The victim mentality of today’s feminist movement is antithetical to the spirit of authentic feminism, which celebrates women’s unique contributions to society rather than turning women into combative political pawns. “The nation . . . doesn’t need what women have. It needs what women are,” said Edith Stein, a philosopher and Catholic saint. This quote points to the fundamental breakdown in modern feminism, which denies women’s unique gifts and attempts to erase the complementarity of the sexes by telling women that they can and should behave and be treated exactly like men.

Perhaps women who join the ‘hook-up’ culture or reject their children through abortion are suppressing an essential part of what makes women authentically female.

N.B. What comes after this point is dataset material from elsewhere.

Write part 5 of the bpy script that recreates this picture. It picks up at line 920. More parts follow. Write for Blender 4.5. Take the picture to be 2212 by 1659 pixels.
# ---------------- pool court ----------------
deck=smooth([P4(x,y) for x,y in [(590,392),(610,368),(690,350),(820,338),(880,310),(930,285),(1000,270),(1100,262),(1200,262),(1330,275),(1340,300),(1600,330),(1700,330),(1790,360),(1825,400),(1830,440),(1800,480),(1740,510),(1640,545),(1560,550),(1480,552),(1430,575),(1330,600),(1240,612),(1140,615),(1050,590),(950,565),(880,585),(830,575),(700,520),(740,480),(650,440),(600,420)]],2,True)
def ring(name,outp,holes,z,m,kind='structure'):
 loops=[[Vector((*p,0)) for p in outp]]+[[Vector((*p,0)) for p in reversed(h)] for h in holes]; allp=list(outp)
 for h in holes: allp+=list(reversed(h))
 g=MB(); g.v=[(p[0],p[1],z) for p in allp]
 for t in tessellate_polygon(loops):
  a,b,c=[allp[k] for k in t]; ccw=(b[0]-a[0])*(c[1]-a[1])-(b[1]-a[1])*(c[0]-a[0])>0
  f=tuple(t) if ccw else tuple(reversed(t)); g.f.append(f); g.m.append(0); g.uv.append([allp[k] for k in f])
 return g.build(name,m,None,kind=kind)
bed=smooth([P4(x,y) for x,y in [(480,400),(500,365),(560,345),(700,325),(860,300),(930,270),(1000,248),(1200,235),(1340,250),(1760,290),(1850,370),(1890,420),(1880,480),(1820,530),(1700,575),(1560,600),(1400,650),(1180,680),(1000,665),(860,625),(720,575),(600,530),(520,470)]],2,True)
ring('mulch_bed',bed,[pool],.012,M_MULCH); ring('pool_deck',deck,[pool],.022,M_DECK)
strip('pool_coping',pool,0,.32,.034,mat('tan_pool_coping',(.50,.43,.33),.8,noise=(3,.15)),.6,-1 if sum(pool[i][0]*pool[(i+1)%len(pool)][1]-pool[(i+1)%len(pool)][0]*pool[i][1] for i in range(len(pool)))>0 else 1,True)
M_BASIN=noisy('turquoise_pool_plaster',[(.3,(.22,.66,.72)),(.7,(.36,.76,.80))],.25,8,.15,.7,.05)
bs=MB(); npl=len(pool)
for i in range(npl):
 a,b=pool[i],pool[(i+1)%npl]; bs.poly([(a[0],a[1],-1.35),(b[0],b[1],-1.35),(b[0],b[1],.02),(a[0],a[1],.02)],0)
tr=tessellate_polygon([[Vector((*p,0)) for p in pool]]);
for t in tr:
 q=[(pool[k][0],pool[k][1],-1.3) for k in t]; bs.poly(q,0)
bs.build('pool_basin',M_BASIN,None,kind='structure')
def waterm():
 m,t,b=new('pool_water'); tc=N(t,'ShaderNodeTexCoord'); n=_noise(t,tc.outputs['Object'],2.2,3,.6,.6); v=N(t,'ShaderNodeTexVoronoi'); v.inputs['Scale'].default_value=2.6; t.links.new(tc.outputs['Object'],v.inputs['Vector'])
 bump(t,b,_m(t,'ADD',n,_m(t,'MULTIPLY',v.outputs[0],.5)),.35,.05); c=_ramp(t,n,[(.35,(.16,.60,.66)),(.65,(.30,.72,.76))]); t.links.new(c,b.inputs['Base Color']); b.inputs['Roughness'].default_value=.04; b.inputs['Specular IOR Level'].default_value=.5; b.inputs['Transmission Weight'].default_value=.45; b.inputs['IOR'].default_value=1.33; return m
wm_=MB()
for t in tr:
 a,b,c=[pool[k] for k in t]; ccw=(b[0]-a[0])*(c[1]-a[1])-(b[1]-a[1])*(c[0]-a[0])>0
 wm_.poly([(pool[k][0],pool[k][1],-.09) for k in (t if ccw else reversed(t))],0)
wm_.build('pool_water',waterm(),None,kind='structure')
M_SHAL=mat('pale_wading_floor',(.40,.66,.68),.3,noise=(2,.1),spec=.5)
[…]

In reality, the complementarity of the sexes is enormously beneficial to society, and to erase it would be a serious loss. A feminism that denies sex differences or that sees the sexes as in competition must necessarily be aided by an agenda of expansive birth control and abortion, both of which can function as attempts to make women more like men — able to engage in consequence-free sex. But, as Mary Eberstadt and others have argued, perhaps women who join the “hook-up” culture or reject their children through abortion are suppressing an essential part of what makes women authentically female.

A superior type of feminism need not deny the challenges of womanhood, but it ought to address them by contributing to the solution rather than going on strike out of a desire to be treated more like men. It isn’t empowering to deny the essence of what women are or to suggest that they should sterilize themselves or kill their unborn children to achieve equality or be useful to society.

Instead of demanding that the government solve all of our problems by requiring higher salaries and “free” reproductive “health care,” authentic feminism values personal responsibility, stable families, and vibrant communities. To achieve these goals, women must renounce any movement that views them as just one group of victims among many, bundled together for the sake of progressivism.